Will Microsoft-Canon Partnership Lead to Better Cameras?

You’ve probably heard it, Microsoft and Canon signed a patent cross-licensing agreement. According to the Microsoft presser the deal furthers collaboration on research and development. Teaming up gives each company access to the other’s patents portfolios, which include a range of products and services such as certain digital imaging and mobile consumer products. So are we getting… better cameras?!

The collaborative approach allows both companies to deliver inventive technologies that should benefit consumers around the world. Nevertheless, both the partners are hush-hush about the deal, leaving everything from the financial terms to the scope of such a deal to speculation — and hope for that.

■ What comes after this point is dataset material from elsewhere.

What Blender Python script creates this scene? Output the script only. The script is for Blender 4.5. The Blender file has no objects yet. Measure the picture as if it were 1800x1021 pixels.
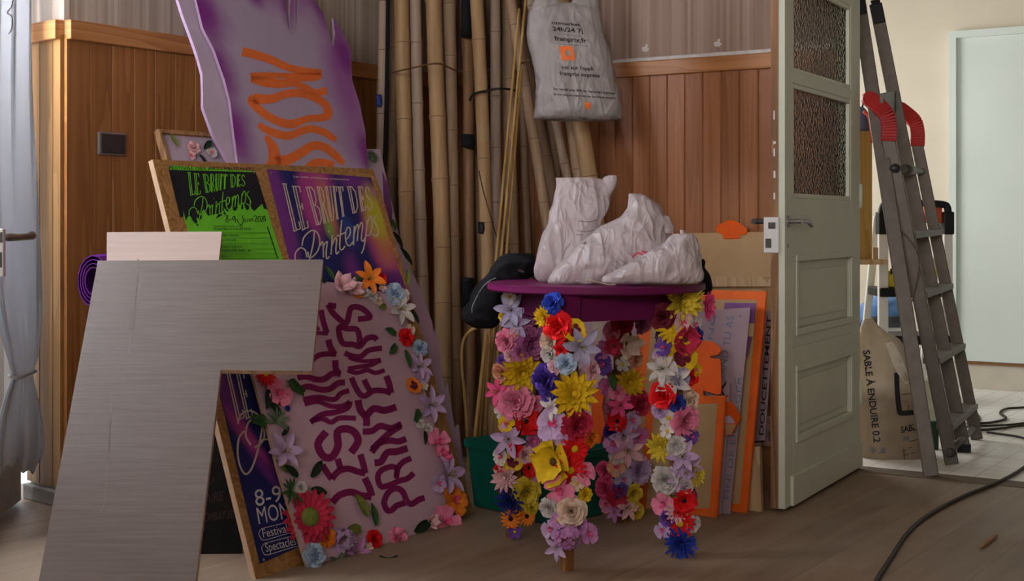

Better than an Apple-Nikon partnership?!
Better than an Apple-Nikon partnership?!
One thing is clear: after the acquisition of Nokia’s handset unit, Microsoft Windows phone devices have a significant highlight: photography.

It’s not known what patents are changing hands. All we know is the agreement covers a “broad range of products and services each company offers, including certain digital imaging and mobile consumer products.”

One guess is that rather Microsoft than Canon is on the receiving end. One area that could benefit the most is PureView technology and its integration in Microsoft’s future smartphone lineup.

Or we could get a Canon smart camera à la Galaxy running on Windows. Or RAW and better image editor for Windows phones…

Or we could see a whole new hardware and software integration with Windows churning out more state of the art digital imaging processing solutions and getting access to superior sensor technologies while an integration into the massive Windows apparatus could benefit Canon on many fronts. Microsoft avoids having to invest huge sums in R&D efforts and Canon could give the Redmond company an edge against the vast army of camera phones.

Overall it looks like a better deal for Microsoft. It’s not exactly clear how Canon is likely to benefit from the deal that largely has mobile and software patents involved. The Japanese company could offer lighter cameras without compromising on quality and also enhance its compatibility between printers and enterprise-oriented software developed by Microsoft.

Or we’re talking next generation. More elaborate data processing, more sophisticated convergence devices and more power to the cloud, that’s the future. The merging of everything into one device. To this effect both players could now be positioned a bit better, enjoying a certain edge over Apple a.k.a. Nikon and the rest.